[start]
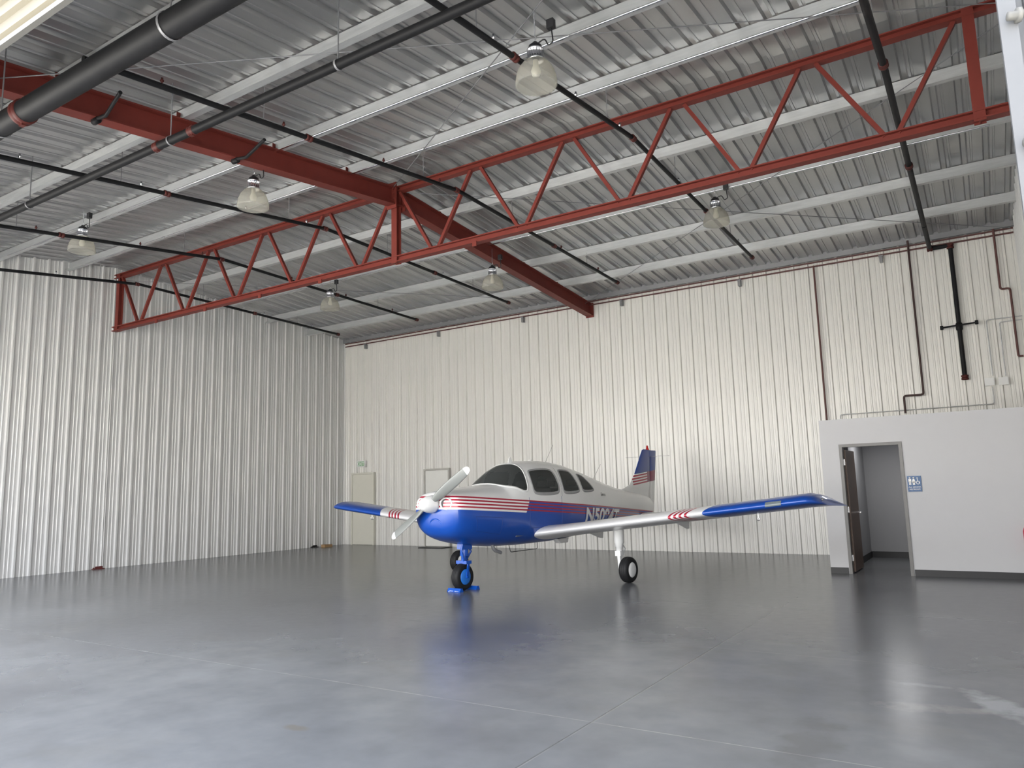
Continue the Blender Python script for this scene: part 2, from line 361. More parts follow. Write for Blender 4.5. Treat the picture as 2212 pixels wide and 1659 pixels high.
for zz, l in ((6.36, 'upper'), (6.27, 'lower')):
    tag(MB().tube([(XL+.1, YB-.07, zz), (XR-.05, YB-.07, zz)], .018, 8).build('water_pipe', BROWN), l + ' brown pipe of the pair running along the top of the back wall', 'pipe')
for k, u in enumerate((790, 946, 1128, 1342, 1600, 1912)):
    p = P(u, 650, Y=YB-.1); tag(MB().box(p.x-.03, p.x+.03, YB-.14, YB-.036, 6.1, 6.24).box(p.x-.045, p.x+.045, YB-.15, YB-.09, 6.23, 6.25).build('pipe_bracket', GREYM), 'grey bracket under the eave pipes, number %s along from the left corner' % ('one two three four five six'.split()[k]), 'bracket', 'pipe brackets under the eave')
for (u, v, l) in ((2138, 825, 'left'), (2168, 823, 'right')):
    p = P(u, v, Y=YB-.09); w = thing('junction_box', 'small white junction box, %s of the pair high on back wall' % l, 'junction box', (p.x, YB-.09, p.z))
    MB().box(-.075, .075, -.03, .05, -.07, .07).build('body', BOXW, w); MB().box(-.08, .08, -.036, -.03, -.075, .075).build('cover', WHITE, w)
t_ = thing('riser_pipe', 'black vertical pipe beside the hangar opening at the right edge', 'pipe', (.41, 6.0, 0))
MB().tube([(0, 0, .9), (0, 0, deck(6)-.1)], .034, 14).build('pipe', BLACKPIPE, t_)
for z in (2.6, 4.1, 5.2): MB().box(-.045, .48, -.02, .02, z, z+.05).build('bracket', GALV, t_)
t_ = thing('door_track', 'silver vertical door guide with bolts at the right edge', 'door track', (PX, YF, 0))
MB().extr([(-.02, -.02), (.02, -.02), (.02, .02), (-.02, .02)], (-.006, -.03, 0), (-.006, -.03, 5.6), (0, 1, 0)).build('rail', PIERM, t_)
for z in (2.35, 2.7, 2.95, 3.25): MB().lathe([(0, -.03), (.012, -.03), (.012, -.01), (.02, -.01), (.02, 0), (0, 0)], (.02, -.06, z), (1, .4, 0), 8).build('bolt', OUTW, t_)
for yy, l in ((8.5, 'first purlin in front of truss'), (7.0, 'second purlin in front of truss'), (12.55, 'second purlin behind truss')):
    t_ = thing('conduit', 'thin silver conduit along the ' + l, 'conduit', (-4, yy-.1, deck(yy)-.27))
    MB().tube([(-12.5, 0, 0), (4.5, 0, 0)], .014, 8).build('pipe', CHROME, t_)
    for q in (-9.5, -6.2, -2.8, 0.4, 3): MB().tube([(q-.04, 0, 0), (q+.04, 0, 0)], .021, 8).build('coupling', CHROME, t_)

# ---------------------------------------------------------------- pendant lights
t = NT('prismatic_acrylic'); g = t.n('ShaderNodeBsdfTransparent'); g.inputs[0].default_value = (.92, .91, .87, 1)
t.set((.74, .73, .70), .15, 0.0); mx = t.n('ShaderNodeMixShader'); mx.inputs[0].default_value = .28
tl = t.n('ShaderNodeBsdfTranslucent'); tl.inputs[0].default_value = (.85, .84, .79, 1); m2 = t.n('ShaderNodeMixShader'); m2.inputs[0].default_value = .4
t.t.links.new(t.b.outputs[0], m2.inputs[1]); t.t.links.new(tl.outputs[0], m2.inputs[2])
t.t.links.new(g.outputs[0], mx.inputs[1]); t.t.links.new(m2.outputs[0], mx.inputs[2]); t.t.links.new(mx.outputs[0], t.t.nodes['Material Output'].inputs[0]); ACR = t.m
BULB = paint('bulb_glass', (.85, .84, .78), .15, .02)
lamp = thing('pendant_light', 'x', 'light', (0, 0, 0), 0, 'high bay pendant lights')
MB().lathe([(.2, .0), (.215, .0), (.215, .02), (.212, .06), (.20, .12), (.175, .19), (.13, .25), (.085, .285), (.08, .285), (.125, .245), (.17, .185), (.195, .115), (.205, .05), (.2, 0)], n=64, ribs=.045).build('shade', ACR, lamp)
MB().lathe([(.0, .004), (.12, .0), (.2, .0)], n=40).build('lens', ACR, lamp)
MB().lathe([(0, .1), (.04, .11), (.055, .16), (.03, .23), (.03, .285)], n=20).build('bulb', BULB, lamp)
cl = MB().lathe([(.088, .28), (.092, .285), (.092, .30), (.08, .302), (.08, .39), (.09, .392), (.09, .41), (.05, .415)], n=32)
for k in range(20):
    a = 2*PI*k/20; cl.obox((math.cos(a)*.084, math.sin(a)*.084, .345), (math.cos(a), math.sin(a), 0), (-math.sin(a), math.cos(a), 0), (0, 0, 1), .012, .006, .09)
cl.build('collar', CHROME, lamp)
MB().lathe([(.07, .41), (.07, .45), (.05, .465), (.03, .47), (.03, .49), (0, .495)], n=24).build('ballast_cap', BLK, lamp)
MB().tube(fillet([(0, 0, .49), (0, 0, .52), (.02, 0, .54), (0, 0, .56), (0, 0, .85)], .02), .006, 8).build('hook', CHROME, lamp)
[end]
» DIRECTIVE
Copy out all lines that carry the word "high".

» ANSWER TO THE EXERCISE
Continue the Blender Python script for this scene: part 2, from line 361. More parts follow. Write for Blender 4.5. Treat the picture as 2212 pixels wide and 1659 pixels high.
    p = P(u, v, Y=YB-.09); w = thing('junction_box', 'small white junction box, %s of the pair high on back wall' % l, 'junction box', (p.x, YB-.09, p.z))
lamp = thing('pendant_light', 'x', 'light', (0, 0, 0), 0, 'high bay pendant lights')